Traditional economic theory in the neoclassical tradition assumes that individuals are “rational” in the sense that they have well defined, consistent preferences and make choices so as to maximize their well-being with respect to these preferences. It also assumes that they have unbounded cognitive abilities to figure out the best course of action in any situation, including the ability to make all kinds of complicated logical inferences. When it comes to facing uncertainty, it assumes that individuals prescribe to the demands of Bayesian rationality. Further, when strategic interactions are involved, the demands on rationality that game theoretic analysis makes is even more stringent.

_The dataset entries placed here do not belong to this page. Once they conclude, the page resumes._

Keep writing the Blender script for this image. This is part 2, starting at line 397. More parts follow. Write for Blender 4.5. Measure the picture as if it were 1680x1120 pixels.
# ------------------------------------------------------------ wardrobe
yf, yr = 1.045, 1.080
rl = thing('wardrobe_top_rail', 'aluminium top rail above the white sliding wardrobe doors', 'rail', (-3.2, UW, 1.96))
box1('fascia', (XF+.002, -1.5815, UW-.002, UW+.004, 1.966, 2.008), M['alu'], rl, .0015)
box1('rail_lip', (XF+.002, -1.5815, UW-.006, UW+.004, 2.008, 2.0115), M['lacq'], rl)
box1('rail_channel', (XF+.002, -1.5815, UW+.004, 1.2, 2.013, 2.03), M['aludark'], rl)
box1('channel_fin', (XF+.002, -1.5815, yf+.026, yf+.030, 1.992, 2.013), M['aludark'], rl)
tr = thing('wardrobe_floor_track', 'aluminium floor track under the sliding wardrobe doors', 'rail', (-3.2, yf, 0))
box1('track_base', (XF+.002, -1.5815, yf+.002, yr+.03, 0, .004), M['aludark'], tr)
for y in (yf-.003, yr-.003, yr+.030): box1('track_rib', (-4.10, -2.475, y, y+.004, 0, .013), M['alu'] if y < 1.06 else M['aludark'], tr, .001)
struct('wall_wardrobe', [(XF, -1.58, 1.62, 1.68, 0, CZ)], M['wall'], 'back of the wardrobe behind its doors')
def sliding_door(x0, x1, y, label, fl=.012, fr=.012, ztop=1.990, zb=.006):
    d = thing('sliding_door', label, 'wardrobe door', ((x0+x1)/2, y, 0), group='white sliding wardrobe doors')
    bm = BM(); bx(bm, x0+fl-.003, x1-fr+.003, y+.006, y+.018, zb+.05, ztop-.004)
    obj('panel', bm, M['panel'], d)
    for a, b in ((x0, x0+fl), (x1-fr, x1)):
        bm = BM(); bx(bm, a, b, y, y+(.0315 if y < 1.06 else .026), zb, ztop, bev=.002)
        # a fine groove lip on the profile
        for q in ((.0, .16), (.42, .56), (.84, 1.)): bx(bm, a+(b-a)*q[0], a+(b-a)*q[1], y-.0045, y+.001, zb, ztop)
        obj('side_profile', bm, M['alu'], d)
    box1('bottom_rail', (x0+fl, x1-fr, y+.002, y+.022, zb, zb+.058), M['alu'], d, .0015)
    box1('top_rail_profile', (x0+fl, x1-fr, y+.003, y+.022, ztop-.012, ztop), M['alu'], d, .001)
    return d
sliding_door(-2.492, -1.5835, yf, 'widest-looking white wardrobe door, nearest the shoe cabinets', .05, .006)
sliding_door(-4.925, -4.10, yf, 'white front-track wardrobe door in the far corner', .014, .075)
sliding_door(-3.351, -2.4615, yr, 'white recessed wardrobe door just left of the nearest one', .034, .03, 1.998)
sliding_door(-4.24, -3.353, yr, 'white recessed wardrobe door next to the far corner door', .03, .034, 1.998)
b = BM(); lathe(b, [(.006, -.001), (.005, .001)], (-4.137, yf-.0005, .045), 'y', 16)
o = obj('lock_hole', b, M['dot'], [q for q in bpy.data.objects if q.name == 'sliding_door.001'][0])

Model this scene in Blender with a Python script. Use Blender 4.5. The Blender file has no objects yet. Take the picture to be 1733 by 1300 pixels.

In recent years, behavioral economics has challenged this orthodoxy by producing considerable evidence and novel theories that shows that traditional decision and game theoretic models may be an inadequate positive description of human behavior and interactions. This course will introduce theories and paradigms that showcase this impressive body of research. These theories will deal with both single person decision problems as well as strategic interactions (behavioral game theory). We will also focus on decision making under uncertainty and critically engage from a behavioral perspective with the foundational Bayesian paradigm. At the same time, we will show that our theoretical investigations have serious ramifications for questions in many areas of economics. We will also highlight why such behavioral concerns may require us to address many public policy issues through new and innovative approaches as well as re-think the basis on which we do welfare economics.
In short, the course is a methodological intervention into economic reasoning and critically interrogates the neoclassical paradigm.